What's in a Word?

It is amazing how the same word, with its simple meaning, can have totally different suggestions and implications to us as we age and continue onward in our lifetime journey. I’m thinking here of the word ‘senior’. This word of course means ‘higher in rank’, ‘holding a high or authoritative position’, ‘longer in service’, ‘more experienced’, and of course ‘older.’

We elders unfortunately recognize that in our individual cases, senior means older. But think about it for a moment. Remember being a senior in high school? We were ecstatic to be called seniors. We were the top dogs; underclassmen looked up to us, we had special privileges and duties because we were seniors, and we had the world by the tail. We spent a lot of our senior year preparing and planning for a new life, new experiences, and new expectations as we completed that last year in high school. We figured we were the big shots and the hottest items ever to walk away clutching our graduating diplomas.

We then moved on, aspiring to become senior management, or senior accountants, or senior editors, perhaps senior advisors, or some position of prestige and authority that often had the word ‘senior’ attached to it.

Well guess what, folks? We are now all seniors, even if it is only seniors in age. What the heck happened? How did we reach senior status so quickly? Suddenly the word ‘senior’ has lost its glow. I never strived to become a senior citizen, but it happened anyway, without any effort whatsoever on my part.

Even though I have become a woman of a certain age, I find it difficult to think of myself as a senior, but I definitely do not qualify as much else. Unfortunately, on the Senior Citizen’s Day that some stores offer, I don’t even have to politely point out to the check-out clerks that yes indeed, believe it or not, I DO qualify as a senior. They already know that just by taking a cursory glance at me.

As a friend helpfully pointed out, a person is as old as she feels, in which case some days I am 97 and other days I am a spry 33.

Not one to let well enough alone, I began to consider what I could call myself if I decide I no longer want to be a senior citizen; what describes a person such as myself who most certainly watched middle age depart in the rear-view mirror years ago but definitely rebels at the thought of seniorhood? In my opinion I have not been middle aged for quite some time but I do not feel like a little old lady quite yet. So what can I call myself so I can forget about this word ‘senior’??

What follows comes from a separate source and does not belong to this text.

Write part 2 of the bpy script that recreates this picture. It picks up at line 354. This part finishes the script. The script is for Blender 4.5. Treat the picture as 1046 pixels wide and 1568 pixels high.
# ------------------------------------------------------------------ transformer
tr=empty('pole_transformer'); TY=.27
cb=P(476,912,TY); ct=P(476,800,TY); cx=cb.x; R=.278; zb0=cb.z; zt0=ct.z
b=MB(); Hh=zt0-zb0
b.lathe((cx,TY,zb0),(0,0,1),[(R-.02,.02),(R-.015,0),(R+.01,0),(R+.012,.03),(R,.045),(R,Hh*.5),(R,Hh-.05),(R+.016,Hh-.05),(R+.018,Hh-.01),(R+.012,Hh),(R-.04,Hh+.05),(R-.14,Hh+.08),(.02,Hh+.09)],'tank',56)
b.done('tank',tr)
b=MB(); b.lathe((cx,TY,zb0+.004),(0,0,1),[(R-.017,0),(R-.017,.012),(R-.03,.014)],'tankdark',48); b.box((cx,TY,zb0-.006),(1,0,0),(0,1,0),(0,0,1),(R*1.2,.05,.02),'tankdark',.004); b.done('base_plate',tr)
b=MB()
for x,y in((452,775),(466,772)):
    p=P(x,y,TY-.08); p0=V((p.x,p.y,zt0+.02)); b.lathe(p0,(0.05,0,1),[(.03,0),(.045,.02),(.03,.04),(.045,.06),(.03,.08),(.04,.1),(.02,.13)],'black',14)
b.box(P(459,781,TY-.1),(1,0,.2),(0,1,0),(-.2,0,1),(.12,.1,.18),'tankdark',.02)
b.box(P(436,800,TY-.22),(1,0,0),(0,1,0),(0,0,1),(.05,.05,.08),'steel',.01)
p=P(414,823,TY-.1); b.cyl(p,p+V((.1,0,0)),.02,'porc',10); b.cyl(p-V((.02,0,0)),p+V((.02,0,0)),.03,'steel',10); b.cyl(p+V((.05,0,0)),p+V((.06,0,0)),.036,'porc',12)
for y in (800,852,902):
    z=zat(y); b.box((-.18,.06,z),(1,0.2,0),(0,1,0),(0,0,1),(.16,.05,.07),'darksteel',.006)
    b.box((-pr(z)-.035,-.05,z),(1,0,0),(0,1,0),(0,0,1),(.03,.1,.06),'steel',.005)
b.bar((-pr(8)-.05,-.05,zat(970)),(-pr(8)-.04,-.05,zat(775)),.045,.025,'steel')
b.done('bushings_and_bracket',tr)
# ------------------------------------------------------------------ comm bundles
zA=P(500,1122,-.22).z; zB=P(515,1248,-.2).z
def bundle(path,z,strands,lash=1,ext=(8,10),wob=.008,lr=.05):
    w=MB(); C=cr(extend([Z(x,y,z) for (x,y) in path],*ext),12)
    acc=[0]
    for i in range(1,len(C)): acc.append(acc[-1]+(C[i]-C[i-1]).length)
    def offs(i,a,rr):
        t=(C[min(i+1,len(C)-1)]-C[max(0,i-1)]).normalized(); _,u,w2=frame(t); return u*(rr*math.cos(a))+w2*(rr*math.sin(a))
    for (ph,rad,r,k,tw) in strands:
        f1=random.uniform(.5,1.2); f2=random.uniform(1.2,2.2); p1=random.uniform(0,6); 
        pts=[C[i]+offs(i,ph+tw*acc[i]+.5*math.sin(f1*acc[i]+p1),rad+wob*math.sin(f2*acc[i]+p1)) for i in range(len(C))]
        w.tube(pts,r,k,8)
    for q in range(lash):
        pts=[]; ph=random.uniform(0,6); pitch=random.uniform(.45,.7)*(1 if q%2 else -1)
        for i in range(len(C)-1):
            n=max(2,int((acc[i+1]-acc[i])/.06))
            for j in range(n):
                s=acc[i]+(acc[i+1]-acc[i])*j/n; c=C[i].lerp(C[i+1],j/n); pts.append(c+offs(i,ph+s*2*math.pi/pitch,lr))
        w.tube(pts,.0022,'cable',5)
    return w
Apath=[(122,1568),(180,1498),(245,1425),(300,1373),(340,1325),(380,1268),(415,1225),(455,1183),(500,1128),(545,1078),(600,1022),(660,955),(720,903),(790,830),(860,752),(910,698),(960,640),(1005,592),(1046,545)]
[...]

To help solve this dilemma, I pulled out one of my favorite books, Roget’s thesaurus, and began a quest to identify myself in the scheme of years. I started with ‘senior’ and found ‘elderly’ (definitely not!) and ‘superior’ (hey, I can live with that one even if it doesn’t quite fit). I then checked ‘age’ and definitely did not like what I found under that entry. (Who is calling whom decrepit? And hey, a fossil goes well beyond the senior years in my opinion.)

I moved through the ‘mature’ entry, the ‘discretion’ entry, the ‘between’ and the ‘completeness’ entries and found nothing that fit. I finally decided the word that fits me best is ‘reluctance’ so these are my reluctant years. I know darn well I will never be anything remotely considered youthful again, I know I am poised on a slippery slope that only slides downhill with each passing day and I cannot step off this little ride I am on, nor can I alter the direction I am heading. So reluctantly I have reached my senior years, reluctantly I admit I am no longer agile, nubile, wrinkle-free, and svelte; my string bikini days are long gone, if they ever existed at all, and I reluctantly admit that I am approaching my rocking-chair-at-the home days.

In spite of this dismal outlook, I have one ray of hope: I can cultivate my coming role as the community’s cane waving irascible little old lady. People tend to dismiss and often underestimate little old ladies anyway, so I ought to be able to properly fill this role. I don’t yet need a cane, but as my senior tenure continues, I have become a lot more vocal about those things that annoy me, so unfortunately, I feel positive that irascibility will come as easily to me as drinking a cup of tea.

I will try to behave like that poster that has made the round of the Internet: I want to be the little old lady who when I wake up in the morning, the devil says, “Oh no, she’s awake!”

I also remind myself that being a senior isn’t so bad. As someone said, I do not know who, “Be grateful for old age. It is a privilege denied to many.”